That's sort of what happened the other day and inspired me to write this post. We were sitting at a red light, surrounded by people who kept inching forward, eager for the light to change to green. I wondered which car was going to bolt into the intersection when the turn light went green. Suddenly I was chuckling to myself and thinking that I wished I had a dollar for every time I almost jumped the gun in the same way. I'm sure I'd have a few several a bundle of dollars. I think it's just human nature to get lost in your thoughts from time to time. Unfortunately if you do it behind the wheel of a car, you might catch the flash of green from the turn light and think it's your turn to fly on down the road. Luckily, though, almost all of the time we catch ourselves before any problems arise.
It reminded me of when I first started driving. I was very ill-equipped to handle a car. I wasn't allowed to get my driving permit until a week before my eighteenth birthday, and it expired a week later on that birthday. With only a week of learning under my belt, I was forced to take the written test (100%) and then get in the car with a stranger and take the driving portion of the test. As I feared, I failed miserably. Although it was a very unpleasant experience for me and I cried a lot, it really shouldn't have surprised anyone that a couple of hours behind the wheel was not enough time to learn how to drive.
When I began driving, it was a very stressful experience. Again, no surprise, considering my lack of training. It was the weird things that can happen when you're driving that surprised me the most. I distinctly remember a time when I took Gram through the drive-through at her bank. There were several lines of cars waiting for their opportunity to get their turn. I sat and chatted with Gram while we gradually got closer to the front of the line. Suddenly I felt like there was something wrong with my car. It was rolling backward! I said to Gram that my car was rolling backward while I slammed on the brakes, trying to stop myself from having an accident. Gram said nothing, but she knew it was just some variation on vertigo or something. The car next to me had rolled forward and convinced my brain that my car was rolling back. My body even felt the movement! That's another thing I wish I could have the dollars for. Although for the sheer discombobulation involved, I think those incidents should have a value of five dollars each. Especially since they are a slightly rarer occurrence.
There's a heap of other things that I wish I could have a dollar for. One is something I have suffered from for years, the "I thought about doing it, so it must already be done" syndrome. Luckily for me, this has a much smaller impact on me these days than it did in the pre-computer era. I really do wish I had a dollar for every time I thought about writing a check and mailing it to pay a bill. Sometimes the check was not written, and others the check was written and put in a stamped envelope and languished in my purse for a day or three. Thank goodness for online bill payments!

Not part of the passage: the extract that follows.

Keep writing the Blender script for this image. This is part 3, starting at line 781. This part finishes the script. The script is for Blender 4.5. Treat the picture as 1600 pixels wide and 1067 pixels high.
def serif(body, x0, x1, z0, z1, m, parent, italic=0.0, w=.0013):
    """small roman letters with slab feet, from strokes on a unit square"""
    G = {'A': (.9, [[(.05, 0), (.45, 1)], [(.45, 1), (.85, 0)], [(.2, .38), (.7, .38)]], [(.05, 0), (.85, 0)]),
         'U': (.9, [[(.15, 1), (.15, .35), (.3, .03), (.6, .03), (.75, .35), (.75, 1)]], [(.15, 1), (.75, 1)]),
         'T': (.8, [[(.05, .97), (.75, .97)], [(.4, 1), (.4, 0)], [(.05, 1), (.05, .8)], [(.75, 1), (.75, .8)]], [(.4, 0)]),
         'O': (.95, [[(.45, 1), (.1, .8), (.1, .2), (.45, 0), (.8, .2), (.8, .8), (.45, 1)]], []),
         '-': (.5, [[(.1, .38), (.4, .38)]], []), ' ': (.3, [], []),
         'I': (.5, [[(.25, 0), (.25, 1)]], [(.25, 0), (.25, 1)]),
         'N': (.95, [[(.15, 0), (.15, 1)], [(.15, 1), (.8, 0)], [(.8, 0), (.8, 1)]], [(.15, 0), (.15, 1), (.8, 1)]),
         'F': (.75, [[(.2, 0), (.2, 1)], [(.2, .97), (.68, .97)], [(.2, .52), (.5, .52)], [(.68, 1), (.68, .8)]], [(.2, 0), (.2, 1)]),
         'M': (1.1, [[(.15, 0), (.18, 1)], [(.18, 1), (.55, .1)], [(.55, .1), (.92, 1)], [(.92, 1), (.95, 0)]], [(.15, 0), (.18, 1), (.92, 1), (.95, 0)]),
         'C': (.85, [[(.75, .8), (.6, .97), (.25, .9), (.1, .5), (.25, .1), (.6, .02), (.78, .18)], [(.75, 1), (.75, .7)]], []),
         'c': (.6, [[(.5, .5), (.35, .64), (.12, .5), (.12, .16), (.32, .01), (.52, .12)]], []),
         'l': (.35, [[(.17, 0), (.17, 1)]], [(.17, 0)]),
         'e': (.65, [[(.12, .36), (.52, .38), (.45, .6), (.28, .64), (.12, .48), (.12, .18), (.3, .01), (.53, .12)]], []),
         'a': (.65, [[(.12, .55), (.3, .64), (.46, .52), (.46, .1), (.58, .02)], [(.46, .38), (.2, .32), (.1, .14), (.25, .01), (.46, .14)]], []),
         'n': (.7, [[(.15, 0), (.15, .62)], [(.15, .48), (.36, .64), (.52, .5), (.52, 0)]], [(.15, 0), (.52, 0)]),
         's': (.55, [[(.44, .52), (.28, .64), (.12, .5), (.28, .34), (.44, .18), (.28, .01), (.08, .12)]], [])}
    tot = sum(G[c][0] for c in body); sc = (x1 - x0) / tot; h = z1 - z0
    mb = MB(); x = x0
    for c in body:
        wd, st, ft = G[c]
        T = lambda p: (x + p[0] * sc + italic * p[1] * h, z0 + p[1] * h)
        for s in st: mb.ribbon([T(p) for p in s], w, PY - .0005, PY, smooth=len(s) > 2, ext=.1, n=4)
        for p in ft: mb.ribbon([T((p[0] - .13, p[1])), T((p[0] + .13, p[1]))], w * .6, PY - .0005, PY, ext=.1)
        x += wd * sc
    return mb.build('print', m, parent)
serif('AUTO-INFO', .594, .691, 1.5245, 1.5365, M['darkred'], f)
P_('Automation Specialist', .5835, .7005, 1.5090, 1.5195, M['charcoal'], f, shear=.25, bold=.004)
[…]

Not all of the wish I had a dollars are for bad things, though, and I am obviously using the word bad very lightly. These things I've described are not by any means horrible, and the truly bad things that have happened to me are most certainly worth more than a dollar each. But I also wish I had a dollar for every time I saw something in a movie or television show that had this I-am-the-meanest-woman-in-the-world-but-am-tender-hearted-nonetheless crying. Between that and weeping until the top of my shirt was soaked with tears at a book I was reading, I think I might be able to take a nice vacation. If you added the times I cried when I was overwhelmed by beauty, an example being my first glimpse of the Eiffel Tower, I could also afford to eat while on this vacation. And even order dessert.
If I had a dollar for every time my heart leapt with joy at the beauty of a blue sky filled with brilliantly white clouds or almost beat out of my chest at dark, forbidding grey ones? If I had a dollar for every time I was enchanted by the blossoms on trees in spring and the birds flying above them singing to their mates? My sheer delight at seeing a squirrel close enough to be able to tell that she was still a nursing mother? Seeing a magnificent swan swimming on a pond in Florida? Hearing a beautiful song or the voices of people I care for or love? If I had a dollar for all of the beautiful moments that this life continues to give me, I would be able to do so many things to help others. I'd be able to feed children and adults and save puppycats and kittydogs and make the world an even more beautiful place.
I don't have a dollar for all of the things I have described, but I do have a heart and mind that are full of these experiences. If I try very hard, maybe I can make the world a more lovely place for the others around me by sharing them. And, when I am able, helping someone who really wishes they had a dollar.